Sex raised its ambiguous head early in the election process. Traditionally, it has been "Buggins' turn" for the one-year presidency, which involves attending dinners, pressing flesh, occupying a flat in Carey Street, and preserving the dignity of an august society. This year was to be the turn of John Young. But as he reached for the prize he faltered.

Accusations were made that he had made Eileen Pembridge, one of the eight women on the society's 75-strong council, the object of his unwanted attentions. Ms Pembridge, 51, suggested to society office-holders that he be urged to step aside. She was told that Mr Young, a married man, had promised not to do it again, and that to deny him the presidency would "thwart the democratic process". So she "outed" him, causing him to withdraw, and decided to run for the presidency herself.

Because Ms Pembridge had rocked the boat, the council promoted instead Henry Hodge, also 51, who is part bien-pensant "Islington Person", part Establishment Man. A country lawyer, Martin Mears, 55, had already entered the race. The fur flew.

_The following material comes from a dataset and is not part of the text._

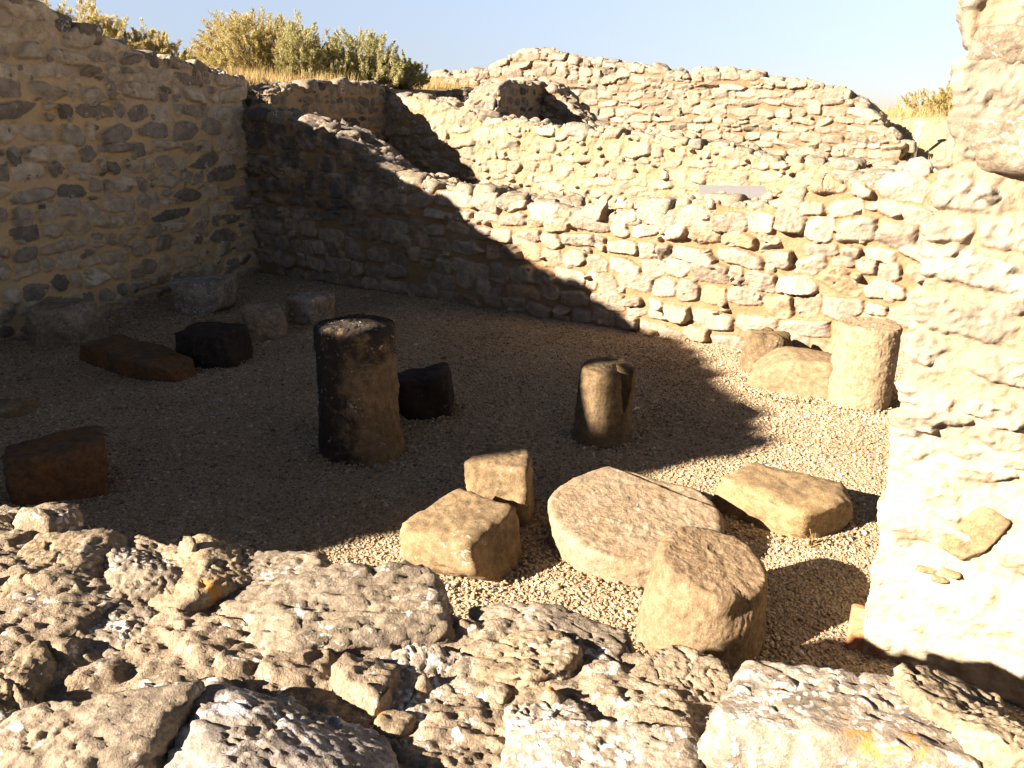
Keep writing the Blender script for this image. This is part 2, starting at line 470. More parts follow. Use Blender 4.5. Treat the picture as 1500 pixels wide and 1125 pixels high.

Ms Pembridge specialises in family law and legal aid at her south London offices, and is an intriguing mixture of fashion-conscious professional (her best-known client was Sonia Sutcliffe, wife of the "Yorkshire Ripper" whom she advised on libel), and weekend ascetic. She, her solicitor husband and seven-year-old child often flee to a spartan dwelling in the New Forest, to live rough. Her confrontations with the Lord Chancellor over legal-aid policy have been tough. She told him: "You don't know what it's really like to be in a legal-aid practice. You don't seem to realise that every time you attack legal aid, our bank managers ring us up and say, 'Why should we give you an overdraft?' " Lord Mackay, she said, "looked taken aback".

Martin Mears has described her as a "loony leftie", but he has strong views about most things, among them what he sees as the Law Society's capitulation to "gay propaganda". Described in New Law Journal as "part Ross Perot, part Forrest Gump", he runs his practice from Great Yarmouth, lives in an 18th-century rectory north of Beccles, and has fathered seven children.

The rectory and its grounds have a lived-in look. In his study magazines and newspaper clippings are strewn around and Paul Johnson (Birth of the Modern) jostles for shelf space with Kurt von Schuschnigg (Farewell Austria). He expects to be criticised as a "backwoodsman whose opinions are very dubious".

"Henry Hodge's difficulty is that he's an Islington left-winger, a handicap at the moment. The line he takes is that he's close to Establishment circles, which is code for 'I know Tony [Blair], and if you vote for me I'll get things done. But Mr Blair won't be prime minister for a year or two, by which time Henry's term of office - if he wins - will have expired." As for Ms Pembridge, "Eileen has only one campaign theme: 'I am a woman.' "

Henry Hodge is perhaps most famous for being the husband of Margaret Hodge, the Labour MP and former Islington council leader. Tall, with an easy-going manner, he seemed relaxed in his Islington home (saloon-bar mirror over a fireplace; grandfather clock in a corner; rowing-machine against the wall).

Mr Mears, he said, had put the cause of solicitors before the cause of clients, and was "dragging us into some kind of mire". Of Ms Pembridge, he said: "Her programme seems fairly limited. She's all right, Eileen. She's just . . ." and failed to find the word.

Last month, a poll of the profession had Mr Hodge and Mr Mears neck and neck and Ms Pembridge a few points behind. The election result will be announced next month.